OBJECTIVE
Stop at the line containing "CN = np.array(CAM)": write out every line from the beginning of the entries up to and including it, minus the pictures.

※ ※ ※

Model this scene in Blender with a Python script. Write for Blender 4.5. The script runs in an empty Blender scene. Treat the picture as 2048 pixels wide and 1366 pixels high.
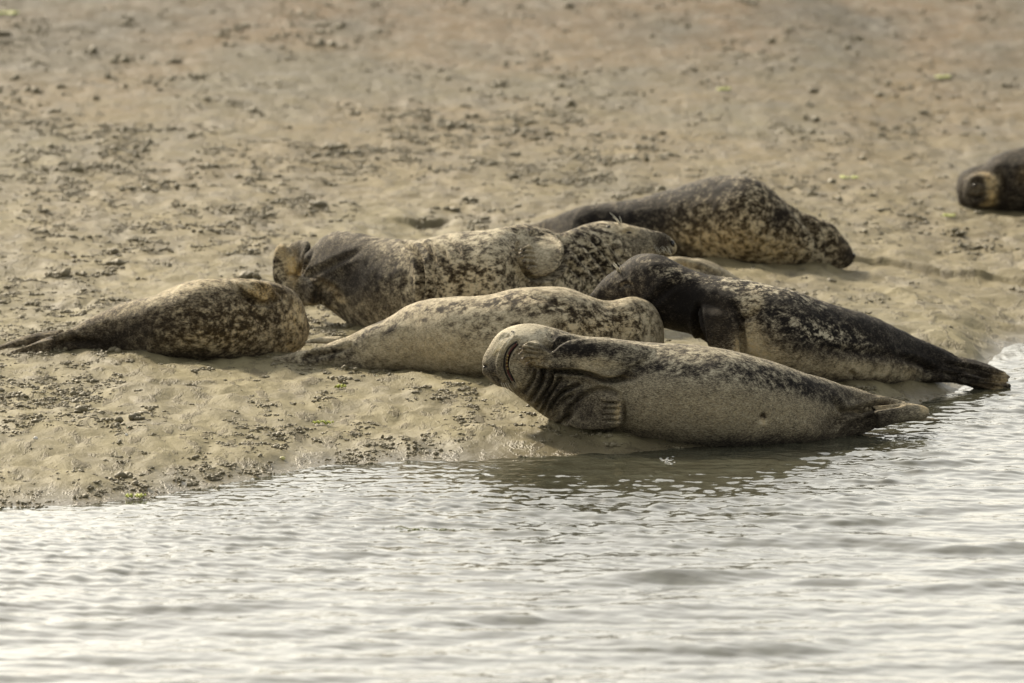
import bpy, math, random
import numpy as np
from mathutils import Vector, noise as mnoise
from mathutils.bvhtree import BVHTree
random.seed(7); np.random.seed(7)
R = math.radians
S = bpy.context.scene
COL = S.collection

# ------------------------------------------------------------------ camera
FPX = 17146.0; PITCH = R(5.789); CAM = Vector((0, -36.0, 4.1))
cd = bpy.data.cameras.new('camera'); cam = bpy.data.objects.new('camera', cd); COL.objects.link(cam)
cam.location = CAM; cam.rotation_euler = (math.pi/2 - PITCH, 0, 0)
cd.sensor_width = 36; cd.lens = FPX/2048*36; cd.clip_end = 2000; cd.clip_start = 0.5
cd.dof.use_dof = True; cd.dof.focus_distance = 36.2; cd.dof.aperture_fstop = 4.0
S.camera = cam
FW = np.array([0, math.cos(PITCH), -math.sin(PITCH)]); UP = np.array([0, math.sin(PITCH), math.cos(PITCH)]); RT = np.array([1., 0, 0])
CN = np.array(CAM)

# ------------------------------------------------------------------ sky, sun, exposure
SUN_EL, SUN_AZ = R(33), R(-30)          # azimuth measured from +Y (away from the camera) towards +X
w = bpy.data.worlds.new('World'); S.world = w; w.use_nodes = True
nt = w.node_tree; nt.nodes.clear()
sky = nt.nodes.new('ShaderNodeTexSky'); sky.sky_type = 'NISHITA'; sky.sun_disc = False
sky.sun_elevation = SUN_EL; sky.sun_rotation = SUN_AZ; sky.air_density = 1.0; sky.dust_density = 2.5; sky.ozone_density = 1.0
hs = nt.nodes.new('ShaderNodeHueSaturation'); hs.inputs['Saturation'].default_value = 0.25
bg = nt.nodes.new('ShaderNodeBackground'); bg.inputs['Strength'].default_value = 0.15
wo = nt.nodes.new('ShaderNodeOutputWorld')
nt.links.new(sky.outputs[0], hs.inputs['Color']); tint = nt.nodes.new('ShaderNodeMix'); tint.data_type = 'RGBA'; tint.blend_type = 'MULTIPLY'; tint.inputs[0].default_value = 1; tint.inputs[7].default_value = (1.0, .965, .875, 1)
nt.links.new(hs.outputs[0], tint.inputs[6]); nt.links.new(tint.outputs[2], bg.inputs[0]); nt.links.new(bg.outputs[0], wo.inputs[0])
sl = bpy.data.lights.new('sun', 'SUN'); sl.energy = 3.9; sl.angle = R(5); sl.color = (1.0, 0.87, 0.66)
so = bpy.data.objects.new('sun', sl); COL.objects.link(so)
sd = Vector((math.sin(SUN_AZ)*math.cos(SUN_EL), math.cos(SUN_AZ)*math.cos(SUN_EL), math.sin(SUN_EL)))
so.rotation_euler = sd.to_track_quat('Z', 'Y').to_euler(); so.location = (0, 0, 20)
S.view_settings.view_transform = 'Standard'; S.view_settings.look = 'None'
S.view_settings.gamma = 1; S.view_settings.exposure = 0.47

# ------------------------------------------------------------------ helpers
def ray(px, py):
    return FW + (px-1024)/FPX*RT + (683-py)/FPX*UP
def P(px, py, dep):
    d = ray(px, py); t = (dep - CN[1])/d[1]; return CN + d*t
def project(co):
    v = co - CN; z = v@FW
    return 1024 + FPX*(v@RT)/z, 683 - FPX*(v@UP)/z

def perlin(x, y, seed=0):
    rs = np.random.RandomState(seed); perm = rs.permutation(512); ga = rs.rand(512)*2*np.pi
    xi = np.floor(x).astype(int); yi = np.floor(y).astype(int); xf = x-xi; yf = y-yi
    u = xf*xf*xf*(xf*(xf*6-15)+10); v = yf*yf*yf*(yf*(yf*6-15)+10)
    def g(a, b):
        h = perm[(perm[(xi+a) & 511] + yi + b) & 511]; an = ga[h]
        return np.cos(an)*(xf-a) + np.sin(an)*(yf-b)
    return ((g(0,0)*(1-u)+g(1,0)*u)*(1-v) + (g(0,1)*(1-u)+g(1,1)*u)*v)*1.5
def fbm(x, y, seed=0, octv=4, gain=.5):
    s = 0; a = 1; t = 0
    for i in range(octv):
        s = s + a*perlin(x*2**i, y*2**i, seed+i*17); t += a; a *= gain
    return s/t
def sstep(a, b, x):
    t = np.clip((x-a)/(b-a), 0, 1); return t*t*(3-2*t)

# waterline, given in photo pixels, laid on the z = 0 plane
WL = [(-3000,1060),(-800,1045),(0,1022),(150,1014),(300,1000),(420,978),(520,950),(600,930),(760,926),(950,922),(1150,914),(1330,902),(1420,893),
      (1560,880),(1700,850),(1800,822),(1880,800),(1935,770),(1975,722),(2030,692),(2300,680),(3000,660),(5000,600)]
wx, wy = [], []
for a, b in WL:
    d = ray(a, b); t = -CN[2]/d[2]; p = CN + d*t; wx.append(p[0]); wy.append(p[1])
wx = np.array(wx); wy = np.array(wy)
_gx = np.linspace(-12, 12, 2401); _gy = np.interp(_gx, wx, wy)
k = np.ones(15)/15; _gy = _gy + .10*np.sin(_gx*3.1+1)*np.exp(-((_gx+1.6)/1.2)**2) + .05*np.sin(_gx*8.3)*np.exp(-((_gx+.8)/1.6)**2); _gy = np.convolve(np.pad(_gy, 7, 'edge'), k, 'valid')
def Yw(x): return np.interp(x, _gx, _gy)
def sand_base(x, y):
    d = y - Yw(x)
    up = 0.065*np.minimum(d, 1.6) + 0.022*np.clip(d-1.6, 0, 60) + 0.004*np.clip(d-61.6, 0, 400)
    return np.where(d < 0, 0.075*d, up)
def sand_h(x, y):
    d = y - Yw(x)
    z = sand_base(x, y)
    far = sstep(3, 20, d)
    und = 0.016*fbm(x*1.3+y*.25, y*.8, 3, 3) + 0.009*fbm(x*4.2+y*.8, y*2.4, 9, 3)
    # soft scoured hollows and low mounds
    c = fbm(x*3+3*y*.12, y*1.6+5, 21, 3); rg = 1-np.abs(fbm(x*2.1+y*.5, y*1.5-x*.3, 33, 2, .5))*2.6; und = und + (0.024*np.abs(c)*2.0 + .013*np.clip(rg, 0, 1)**1.5*(1-far))*sstep(.02, .35, d) - .006
    und = und*(0.5+.5*sstep(0.0, .5, np.abs(d)))
    z = z + und*(1-.35*far)
    # two shallow drainage gullies with a steep far bank
    def gully(x0, x1, yc, depth, wd):
        m = sstep(x0, x0+.25, x)*(1-sstep(x1-.12, x1, x))
        t = (y - yc)/wd
        return -depth*m*np.where(t < 0, np.exp(-(t*.9)**2), np.exp(-(t*wd/.028)**2))
    z = z + gully(-.72, -.28, 8.1+.15*(x+.5)+.03*np.sin(x*17), .045, 1.3)
    yy = np.interp(x, [1.6, 2.0, 3.2, 6], [6.75, 6.65, 6.0, 4.5])
    z = z + gully(1.45, 9, yy+.04*np.sin(x*11), .036, 1.3)
    z = z + 0.02*np.exp(-((y-(9.6-.55*(x)))/.25)**2)*sstep(-.2, .3, x)*(1-sstep(.9, 1.5, x))
    return z
def G(px, py):
    """where the ray through a photo pixel meets the smooth beach: returns depth y"""
    d = ray(px, py); lo, hi = -10.0, 80.0
    f = lambda yy: (CN + d*((yy-CN[1])/d[1]))
    for _ in range(50):
        m = (lo+hi)/2; p = f(m)
        g = max(float(sand_base(p[0], m)), -0.05)
        if p[2] > g: lo = m
        else: hi = m
    return (lo+hi)/2

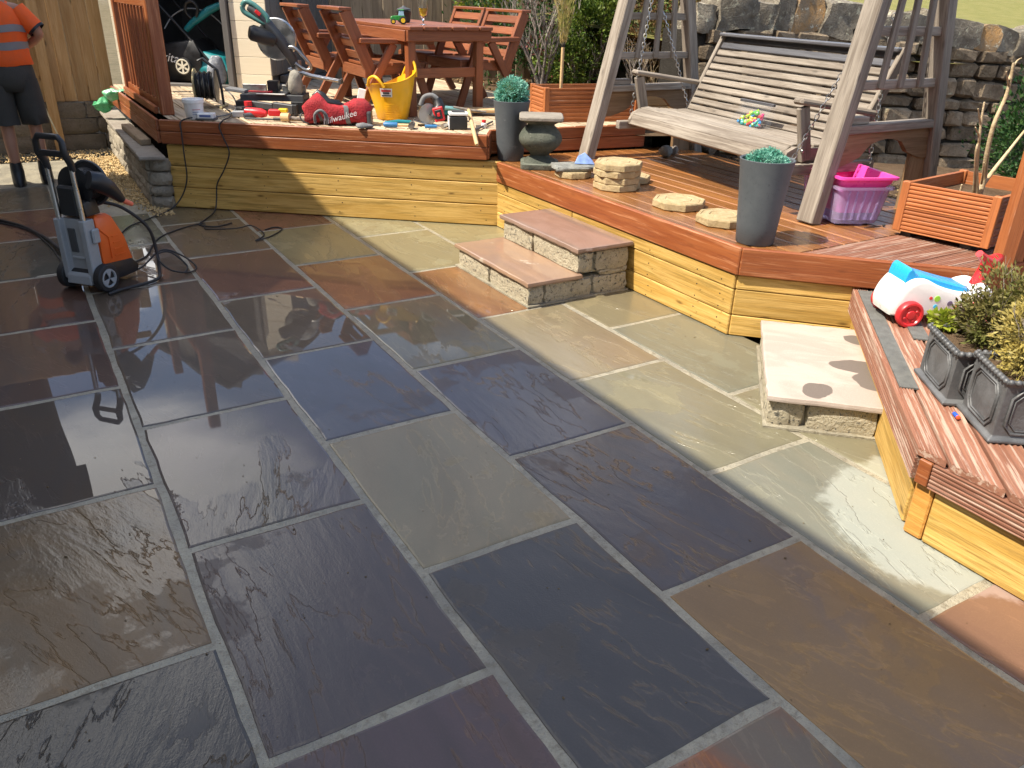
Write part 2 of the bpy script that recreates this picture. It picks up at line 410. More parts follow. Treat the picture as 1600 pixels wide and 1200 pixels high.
    nb2 = n.n('ShaderNodeBump', Strength=0.25, Distance=0.002, Height=grit, Normal=nb.outputs[0])
    n.fin(col, n.mr(dry, 0, 1, 0.55, 0.85, 'LINEAR'), nb2.outputs[0], Specular_IOR_Level=0.2,
          Coat_Weight=n.math('MULTIPLY', n.math('SUBTRACT', wet, n.math('MULTIPLY', damp, 0.45)), n.mr(matte, 0, 1, 1.0, 0.55, 'LINEAR')), Coat_Roughness=rough_wet, Coat_IOR=1.42)
    n.t.links.new(nm2.outputs[0], n.b.inputs['Coat Normal'])
    return n.m
def mortar_mat():
    n = NT('pale_mortar'); p = n.world(); a = n.noise(p, 5.0, 4); b = n.noise(p, 190.0, 3, 0.7); c = n.noise(p, 28.0, 4, 0.7)
    col = n.mix(n.mr(a, 0.35, 0.65), (0.28, 0.255, 0.195, 1), (0.40, 0.36, 0.265, 1)); col = n.mix(n.mr(b, 0.5, 0.8), col, (0.20, 0.18, 0.15, 1))
    col = n.mix(n.math('MULTIPLY', n.mr(c, 0.48, 0.70), 0.75), col, (0.17, 0.145, 0.095, 1))
    return n.fin(col, 0.5, n.bump(n.math('ADD', b, n.math('MULTIPLY', c, 2.0)), 0.006), Coat_Weight=0.3, Coat_Roughness=0.3)
def earth_mat(name, c1, c2, c3, sc=6.0, bump=1.0):
    n = NT(name); p = n.world(); a = n.noise(p, sc, 6, 0.65); b = n.noise(p, sc*14, 4, 0.7)
    col = n.mix(n.mr(a, 0.35, 0.65), c4(c1), c4(c2)); col = n.mix(n.mr(b, 0.52, 0.75), col, c4(c3))
    return n.fin(col, 0.95, n.bump(b, 0.02*bump), Specular_IOR_Level=0.15)
M_slab = slab_mat(); M_mortar = mortar_mat()
M_pine = wood('new_pine', (0.47, 0.275, 0.060), (0.63, 0.405, 0.125), (0.30, 0.16, 0.03), knots=0.9, wear=(0.34, 0.21, 0.05), wear_amt=0.45, var=0.12, rough=0.6)
M_pineend = wood('pine_end_grain', (0.62, 0.33, 0.08), (0.50, 0.22, 0.04), (0.30, 0.12, 0.03), grain=3, knots=0, var=0.05)
M_fascia = wood('red_brown_stain', (0.235, 0.062, 0.018), (0.30, 0.092, 0.028), (0.12, 0.030, 0.010), knots=0.25, var=0.08, rough=0.42, spec=0.5, wear=(0.38, 0.15, 0.065), wear_amt=0.35, bump=0.6)
M_deck2 = wood('wet_stained_decking', (0.23, 0.085, 0.022), (0.33, 0.14, 0.040), (0.10, 0.036, 0.012), knots=0.3, var=0.22, rough=0.30, spec=0.6, wear=(0.38, 0.20, 0.08), wear_amt=0.0, coat=0.6)
M_deck1 = wood('dusty_decking', (0.27, 0.165, 0.095), (0.36, 0.25, 0.16), (0.15, 0.085, 0.05), knots=0.3, var=0.2, rough=0.75, wear=(0.50, 0.40, 0.27), wear_amt=0.9)
M_deck3 = wood('worn_grooved_decking', (0.235, 0.098, 0.058), (0.30, 0.140, 0.088), (0.12, 0.052, 0.032), knots=0.2, var=0.14, rough=0.7, wear=(0.40, 0.28, 0.215), wear_amt=0.5)
M_fence = wood('larch_fence', (0.42, 0.245, 0.095), (0.52, 0.33, 0.15), (0.24, 0.12, 0.045), knots=0.7, var=0.16, rough=0.75)
M_brace = wood('brown_swing_brace', (0.21, 0.125, 0.06), (0.29, 0.185, 0.10), (0.11, 0.06, 0.03), knots=0.4, var=0.08)
M_fence2 = wood('old_fence', (0.26, 0.195, 0.125), (0.34, 0.26, 0.17), (0.15, 0.105, 0.07), knots=0.3, var=0.14, rough=0.8)
M_silver = wood('silvered_softwood', (0.19, 0.155, 0.122), (0.34, 0.295, 0.242), (0.075, 0.058, 0.045), knots=0.5, var=0.13, rough=0.75, bump=1.2)
M_silverdark = wood('tarred_softwood', (0.075, 0.075, 0.085), (0.11, 0.11, 0.12), (0.04, 0.038, 0.04), knots=0.2, var=0.1, rough=0.45, coat=0.3)
M_brown = wood('brown_furniture_stain', (0.205, 0.060, 0.021), (0.27, 0.088, 0.033), (0.10, 0.030, 0.012), knots=0.3, var=0.12, rough=0.45, spec=0.5)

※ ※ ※

FINISHED ANSWER
Model this scene in Blender with a Python script. Write for Blender 4.5. The script runs in an empty Blender scene. Treat the picture as 2048 pixels wide and 1366 pixels high.
import bpy, math, random
import numpy as np
from mathutils import Vector, noise as mnoise
from mathutils.bvhtree import BVHTree
random.seed(7); np.random.seed(7)
R = math.radians
S = bpy.context.scene
COL = S.collection

# ------------------------------------------------------------------ camera
FPX = 17146.0; PITCH = R(5.789); CAM = Vector((0, -36.0, 4.1))
cd = bpy.data.cameras.new('camera'); cam = bpy.data.objects.new('camera', cd); COL.objects.link(cam)
cam.location = CAM; cam.rotation_euler = (math.pi/2 - PITCH, 0, 0)
cd.sensor_width = 36; cd.lens = FPX/2048*36; cd.clip_end = 2000; cd.clip_start = 0.5
cd.dof.use_dof = True; cd.dof.focus_distance = 36.2; cd.dof.aperture_fstop = 4.0
S.camera = cam
FW = np.array([0, math.cos(PITCH), -math.sin(PITCH)]); UP = np.array([0, math.sin(PITCH), math.cos(PITCH)]); RT = np.array([1., 0, 0])
CN = np.array(CAM)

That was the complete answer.